レンブラントの夜警

新宿テアトル タイムズスクエアにて。

http://eiga.com/official/nightwatching/

レンブラントの「フランス・バニング・コック隊長の市警団」通称「夜警」という絵画をモチーフにした、舞台調のちょっと変った映画です。少々難解でもあるし、通常の意味でのストーリ展開というのがあまりなくて、登場人物達の述懐によって状況が描写されていくというところが多いです。

でもまあおおざっぱにあらすじにすると……17世紀オランダで絶頂期にあった画家レンブラントアムステルダム市警団の肖像画の依頼を受けたが、彼らの腐敗した実体やスキャンダルを告発する暗喩をその絵画に込めたため、復讐を受け転落の人生を歩む、みたいな。ただしこの映画ではおおまかな時系列はたどるものの、整然とした時間の流れに沿って語られるというよりは、解説書のようにトピックに応じて語り方を変化させながらひとつの絵画を読み解くという趣向になっていて、とにかくちょっと変った映画です。

が、わたしはあえてこの映画高く評価したい。こんな映画もあるのねん、と蒙を啓いてくれたという意味で。もちろん個別のシーンの照明などの舞台効果には目を見張るものがありました。印象的だったのは絨毯を持って野外で昼食を食べる、ほぼ唯一日光にあふれたシーンと、最初の妻の臨終の床で、傍らに開かれた読みかけの本が置いてあったところ。きっとベッドで時々本を開いていたのでしょうけど、最期の時に読んでいた本ってわたしにとっては凄く意味深長に思えるのです。ましてそれが新しく読む本だったり、シリーズものの途中だったりして……とつい妄想してしまうのでした。

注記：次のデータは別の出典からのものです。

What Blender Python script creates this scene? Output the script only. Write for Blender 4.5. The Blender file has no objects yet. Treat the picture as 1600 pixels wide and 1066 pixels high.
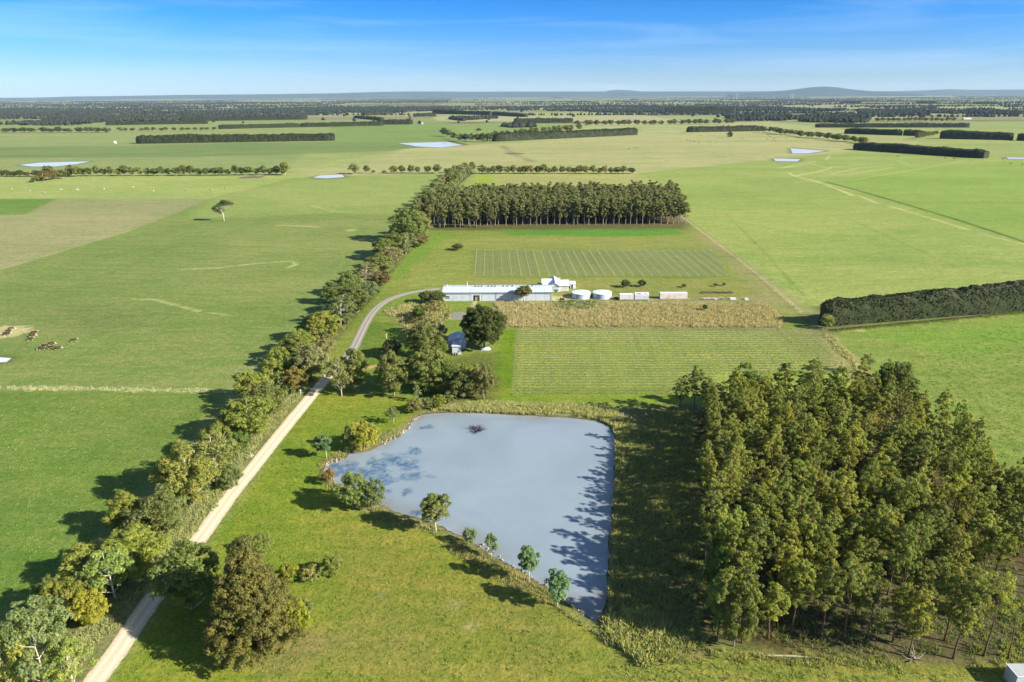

それからこの映画のもうひとつの特徴……英語がとっても丁寧できれいです。バッチリ聴き取れました。あんまりよく聴きとれるから「すわ、iKnow! の効果か?」と思ったのですが、後でパートナがそれは勘違いと言ってたので、残念ながらわたしの耳が向上したわけではなくて、この作品の英語がきれいだっただけのようです。